I trust you had a pleasant weekend.
Lulu KC
(4,183 posts)I scrolled down to your synopsis and will read the rest later--but yes. That's the obstacle. Argh.
hunter
(38,921 posts)It's not just the cars but all the infrastructure required to support them -- the roads, the highways, the parking lots, traffic enforcement, insurance, etc..
Forget automobiles. We ought to be turning our cities into attractive affordable places where car ownership is unnecessary.
I've been thinking about how we might break our automobile addiction.
Maybe we could offer a free house in the city to every high school graduate. If they stay there for five years, full time, don't buy a car, then the house is theirs, they own it. We could offer the same deal to senior citizens. We could put them to work rebuilding our cities.
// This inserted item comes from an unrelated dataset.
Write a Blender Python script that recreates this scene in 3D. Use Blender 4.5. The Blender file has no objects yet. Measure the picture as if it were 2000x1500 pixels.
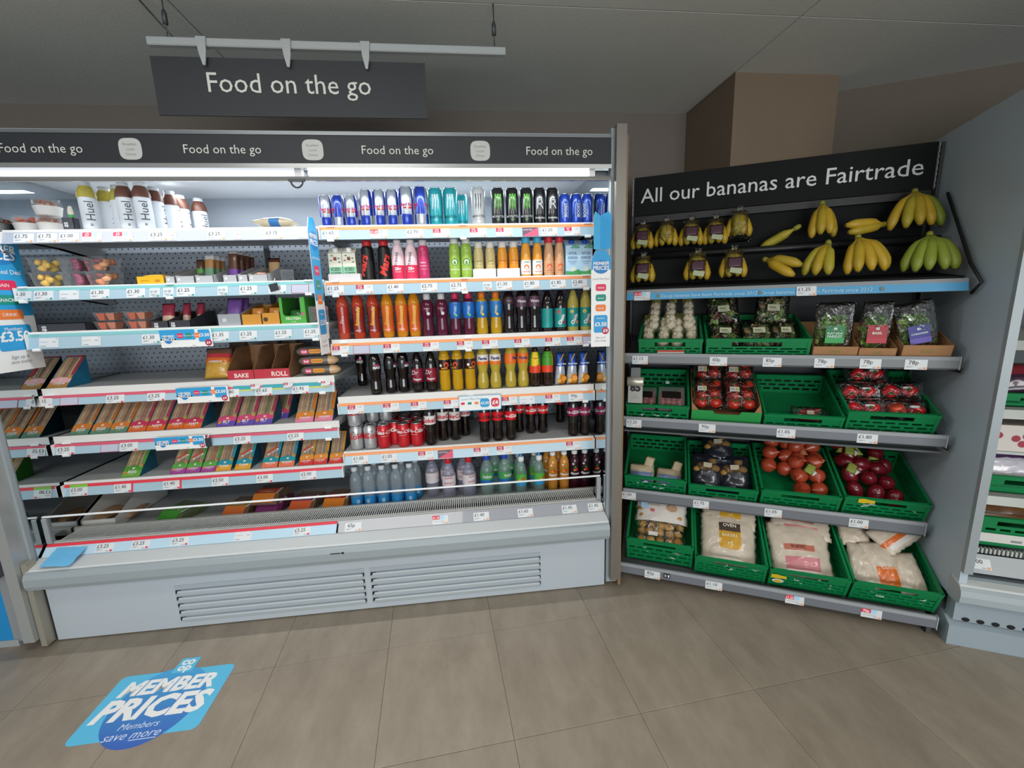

I'm not talking about ugly tower blocks, but something entirely traditional in human history, more like small apartments in two or three story houses on narrow mixed-use streets.
The first home my wife and I bought was $8,000, which was maybe $20,000 in today's money. It was in a "rust belt" city where you could buy a house for a dollar if you could prove you had the resources to make it habitable. We had a baby on the way so we wanted something move-in ready, which is why we passed on the one dollar homes. We had the skills and the resources to refurbish a one dollar house, and we'd both lived as renters in worse neighborhoods, we just didn't want to do it with a newborn baby. My grandma paid part of that.
Every young person should have similar opportunities.
People complain about "free stuff" but the children of upper middle class and wealthy people get all sorts of help from their families. Too many of them later claim they pulled themselves up by their own bootstraps.